• Short exercise
Write out each line of the material again, word for word.

* START Source data *

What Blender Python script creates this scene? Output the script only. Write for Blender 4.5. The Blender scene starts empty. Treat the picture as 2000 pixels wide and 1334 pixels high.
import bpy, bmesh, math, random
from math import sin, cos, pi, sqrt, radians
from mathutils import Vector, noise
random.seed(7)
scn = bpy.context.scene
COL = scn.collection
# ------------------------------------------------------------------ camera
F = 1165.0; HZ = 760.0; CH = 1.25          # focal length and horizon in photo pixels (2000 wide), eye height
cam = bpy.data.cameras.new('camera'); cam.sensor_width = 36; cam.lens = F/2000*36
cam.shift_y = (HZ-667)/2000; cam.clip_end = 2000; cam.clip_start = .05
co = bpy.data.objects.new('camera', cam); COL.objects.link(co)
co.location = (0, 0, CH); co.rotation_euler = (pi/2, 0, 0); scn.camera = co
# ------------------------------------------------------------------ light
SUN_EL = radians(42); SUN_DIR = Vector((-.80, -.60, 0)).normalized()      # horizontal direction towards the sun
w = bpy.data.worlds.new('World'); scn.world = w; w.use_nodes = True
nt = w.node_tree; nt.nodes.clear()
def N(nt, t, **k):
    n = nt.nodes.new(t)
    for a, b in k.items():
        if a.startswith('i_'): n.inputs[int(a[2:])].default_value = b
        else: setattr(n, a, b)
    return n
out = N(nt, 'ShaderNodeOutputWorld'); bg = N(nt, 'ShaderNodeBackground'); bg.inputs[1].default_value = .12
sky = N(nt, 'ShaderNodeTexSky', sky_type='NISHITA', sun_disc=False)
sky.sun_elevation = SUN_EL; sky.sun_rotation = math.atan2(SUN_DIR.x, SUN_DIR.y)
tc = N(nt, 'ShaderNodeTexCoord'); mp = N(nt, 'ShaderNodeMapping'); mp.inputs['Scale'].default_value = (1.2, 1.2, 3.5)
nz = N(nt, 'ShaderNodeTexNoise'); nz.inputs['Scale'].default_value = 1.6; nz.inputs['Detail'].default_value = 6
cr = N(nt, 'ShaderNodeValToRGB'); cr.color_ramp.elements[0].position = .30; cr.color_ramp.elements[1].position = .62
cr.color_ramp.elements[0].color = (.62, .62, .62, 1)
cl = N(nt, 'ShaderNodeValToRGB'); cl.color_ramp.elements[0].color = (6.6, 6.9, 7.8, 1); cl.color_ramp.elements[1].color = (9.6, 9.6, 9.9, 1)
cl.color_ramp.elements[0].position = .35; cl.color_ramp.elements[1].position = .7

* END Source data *

• Output of the task
What Blender Python script creates this scene? Output the script only. Write for Blender 4.5. The Blender scene starts empty. Treat the picture as 2000 pixels wide and 1334 pixels high.
import bpy, bmesh, math, random
from math import sin, cos, pi, sqrt, radians
from mathutils import Vector, noise
random.seed(7)
scn = bpy.context.scene
COL = scn.collection
# ------------------------------------------------------------------ camera
F = 1165.0; HZ = 760.0; CH = 1.25          # focal length and horizon in photo pixels (2000 wide), eye height
cam = bpy.data.cameras.new('camera'); cam.sensor_width = 36; cam.lens = F/2000*36
cam.shift_y = (HZ-667)/2000; cam.clip_end = 2000; cam.clip_start = .05
co = bpy.data.objects.new('camera', cam); COL.objects.link(co)
co.location = (0, 0, CH); co.rotation_euler = (pi/2, 0, 0); scn.camera = co
# ------------------------------------------------------------------ light
SUN_EL = radians(42); SUN_DIR = Vector((-.80, -.60, 0)).normalized()      # horizontal direction towards the sun
w = bpy.data.worlds.new('World'); scn.world = w; w.use_nodes = True
nt = w.node_tree; nt.nodes.clear()
def N(nt, t, **k):
    n = nt.nodes.new(t)
    for a, b in k.items():
        if a.startswith('i_'): n.inputs[int(a[2:])].default_value = b
        else: setattr(n, a, b)
    return n
out = N(nt, 'ShaderNodeOutputWorld'); bg = N(nt, 'ShaderNodeBackground'); bg.inputs[1].default_value = .12
sky = N(nt, 'ShaderNodeTexSky', sky_type='NISHITA', sun_disc=False)
sky.sun_elevation = SUN_EL; sky.sun_rotation = math.atan2(SUN_DIR.x, SUN_DIR.y)
tc = N(nt, 'ShaderNodeTexCoord'); mp = N(nt, 'ShaderNodeMapping'); mp.inputs['Scale'].default_value = (1.2, 1.2, 3.5)
nz = N(nt, 'ShaderNodeTexNoise'); nz.inputs['Scale'].default_value = 1.6; nz.inputs['Detail'].default_value = 6
cr = N(nt, 'ShaderNodeValToRGB'); cr.color_ramp.elements[0].position = .30; cr.color_ramp.elements[1].position = .62
cr.color_ramp.elements[0].color = (.62, .62, .62, 1)
cl = N(nt, 'ShaderNodeValToRGB'); cl.color_ramp.elements[0].color = (6.6, 6.9, 7.8, 1); cl.color_ramp.elements[1].color = (9.6, 9.6, 9.9, 1)
cl.color_ramp.elements[0].position = .35; cl.color_ramp.elements[1].position = .7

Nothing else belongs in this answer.